You have already quoted the relevant POSIX provisions.

So, with respect to your example,

  • Is stdin a stream open for reading? Yes.
  • Does it have an underlying open file description? It should, since you're redirecting from a regular file.
  • Is that file capable of seeking? It should be, since you're redirecting from a regular file.
  • Is the file already at EOF? Here's the rub. It says "the file" not "the stream". When the standard input is connected to a regular file, it defaults to being fully buffered, and that buffer is probably large enough to accommodate your full example input. Thus, in your example program, it is likely that after the first read from stdin, the underlying file is at EOF, in which case POSIX does not specify any behavior for fflushing it.

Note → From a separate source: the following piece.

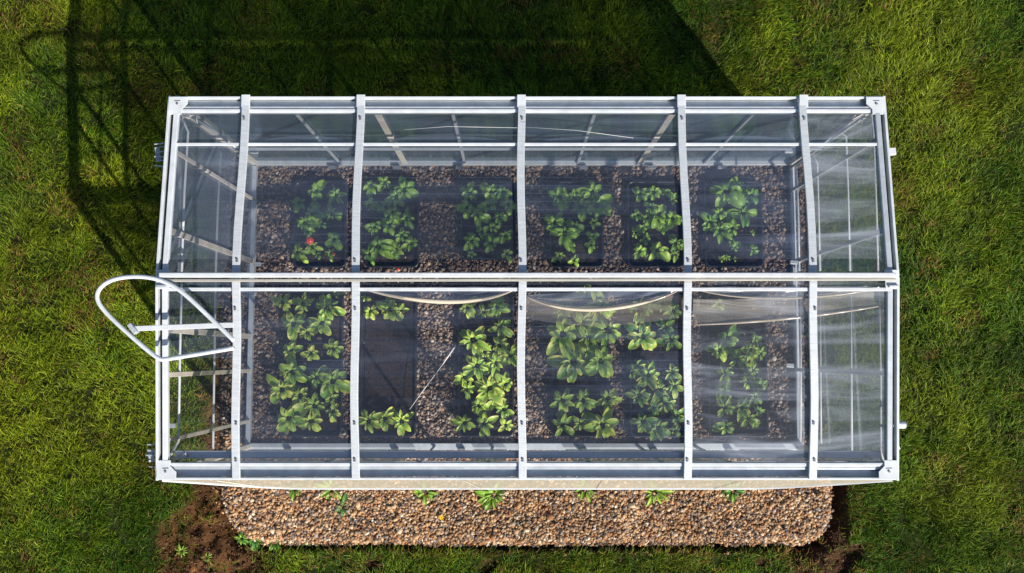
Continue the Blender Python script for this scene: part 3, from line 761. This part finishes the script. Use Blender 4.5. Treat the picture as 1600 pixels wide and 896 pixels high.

More generally, then, there are conditions under which POSIX does not mandate that fflush(NULL) should flush stdin:

  • if it does not have an underlying open file description (though I'm unsure under what circumstances that would happen)

  • if the underlying file is incapable of seeking -- this is typically the case when stdin is connected to a terminal, for example

  • if the underlying file has already reached EOF

On the other hand, if Glibc's fflush(NULL) fails to flush stdin when all of the POSIX criteria are satisfied, then yes, that is posixly incorrect.